Finalmente, el mismo Borges reescribe, en intertexto, una de las escenas más impresionantes del poema nacional, que titula Biografía de Tadeo Isidoro Cruz (1829-1874), en la que recrea la vida del sargento que encabeza la partida que va a capturar a Fierro, ya matrero y en fuga de la ley. Ese momento único, alucinante, cargado de un simbolismo que resuena estruendosamente en sus ecos actuales —la escena en que Cruz cambia de bando y se une a Martín Fierro, se identifica con él, se reconoce en él como un valiente, como un igual, como un hermano de clase, víctima de las injusticias más abyectas del poder al que (Cruz) sirve como su brazo armado— produce estos versos impactantes, extraordinarios:

“Tal vez en el corazón
lo tocó un santo bendito;
a un gaucho que pegó un grito
y dijo: ‘Cruz no consiente
que se cometa un delito
de matar ansí a un valiente.’”

Y entonces Borges reflexiona profundamente sobre ese momento decisivo, esa “peripecia” que cambia a un protagonista para siempre, y dice que “cualquier destino, por largo y complicado que sea, consta, en realidad, de un solo momento: el momento en que el hombre sabe para siempre quién es.”

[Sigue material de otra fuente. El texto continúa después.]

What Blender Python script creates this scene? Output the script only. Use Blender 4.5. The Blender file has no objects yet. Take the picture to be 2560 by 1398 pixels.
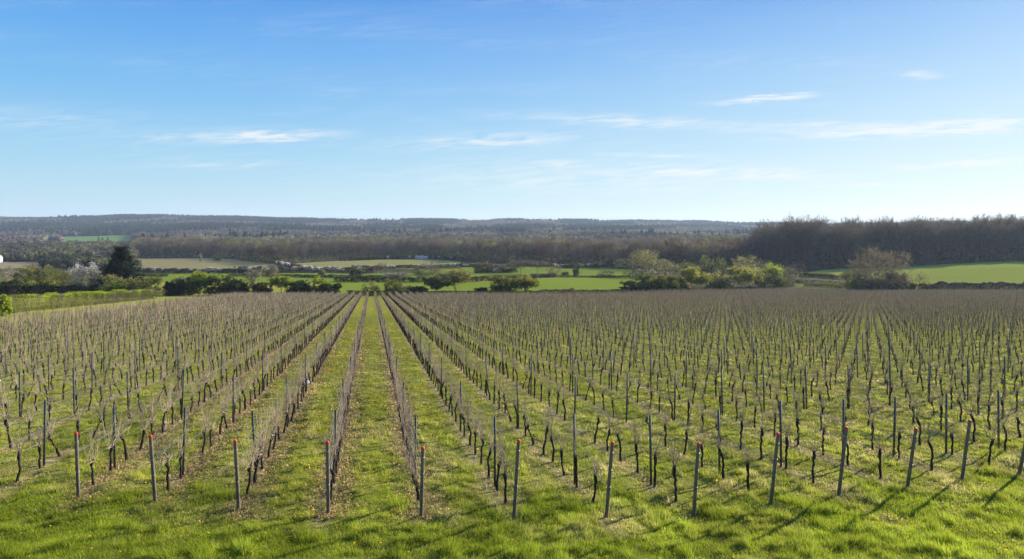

Frase estremecedora en tiempos oscuros de siniestro reconocimiento a Ramón Falcón, asesino de obreros, perro sanguinario de los poderosos, a los que cuidaba la casa durmiendo afuera, aunque lo enterraran en la Recoleta, en el momento justo en que un joven ruso decidió su destino de la justicia que se negaba a las víctimas.

Ese momento en que Cruz no consintió ser usado para matar a un hermano y se unió a él. A veces, cuando veo golpear, apalear y gasear a niños, universitarios, discapacitados, jubilados, trabajadores hambreados, y a todos los pobres sometidos por un poder brutal e injusto, anhelo allí, con una fantasía casi pueril, que esos robocops irreconocibles que perpetran la salvajada —pero que son finalmente hermanos, hijos, padres o nietos de los que maltratan, ellos mismos, aunque lo desconozcan— salten de repente las vallas y vean, en quienes maltratan, su origen, su clase, vean su cara en ellos, como su familia, su patria, y no consientan, como Cruz, nunca más esa injusticia.